Not to belittle your pint about the very real tragedy of CHernobyl, I feel that this is a rather endless discussion that we have all the time, and that you could apply it to just about anything in video games. Not about Chernobyl explicitly, but about the real-life "modern warfare" depicted in CoD, or the subject of WWII or Viet Nam, that one torture quest in WoW that caused a stir, the minor uproar over Civ: Colonization. ... There's no shortage of potential social/historical controversies in our (or most) media.

Also, just for posterity, I feel like pointing out that it isn't just radiation that caused the craziness in Stalker's Exclusion Zone, but also secret government experiments, super-powered psychics, unexplainable phenomena and, possibly, extraterrestria shennanigans. Pretty much all the usual suspects collecting in one, convenient location. As I recall from the press around the original Stalker, the reason the developers chose Chernobyl as a setting isn't, necessarily, for its history or excuse of "radiation did it," but because it was their "back yard," and a fascinating and alien landscape that's so rarely seen or discussed outside of that part of the world.

February 16, 2011

You raise good points, Fictionalised futures of real places are always confusing ground. Homefront, for example, has a plot built around the idea that an actual person who hadn't even any political power at the time of the game's conception (now cited as the heir to the country) would successfully invade and occupy the United States.

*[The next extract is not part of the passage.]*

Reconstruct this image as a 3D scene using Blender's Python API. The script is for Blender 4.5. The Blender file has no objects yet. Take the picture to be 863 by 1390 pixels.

I find that baffling, and incredibly dubious from a legal standpoint, and potentially quite unfair to the person in question (though seemingly apt given the bloodline.) Many 'modern conflict' games now have moved into fictional areas with fictional dictators or what have you; clearly almost all are just thinly veiled incarnations of actual places and people, however, and the most popular series, Call of Duty, insists on real places (again, also touching on Chernobyl, albeit in a way which couldn't really be conceived as exploitative in any way.)

I've always felt at least a little unease about games set in the Great War or World War Two (the only real conflicts simulated in games I've played.) I think the acceptance of those largely stems from it not being 'too soon,' but the amount of games the past decade fixated on the conflicts in Iraq and Afghanistan are also shocking. I do consider those in poor taste. Very few have you playing as the 'enemy,' as they are so clearly painted to be, with few portraying civilians at all, let alone their innocence. If the East produced a title from the other perspective, it's not hard to imagine the news jumping all over it calling it an Al Quaeda Training Simulator and such.

I can definitely understand their interest in the area, particularly if it is local to them. Were the military experiments not the result of the first blast though? I'm possibly confusing the game's fiction myself.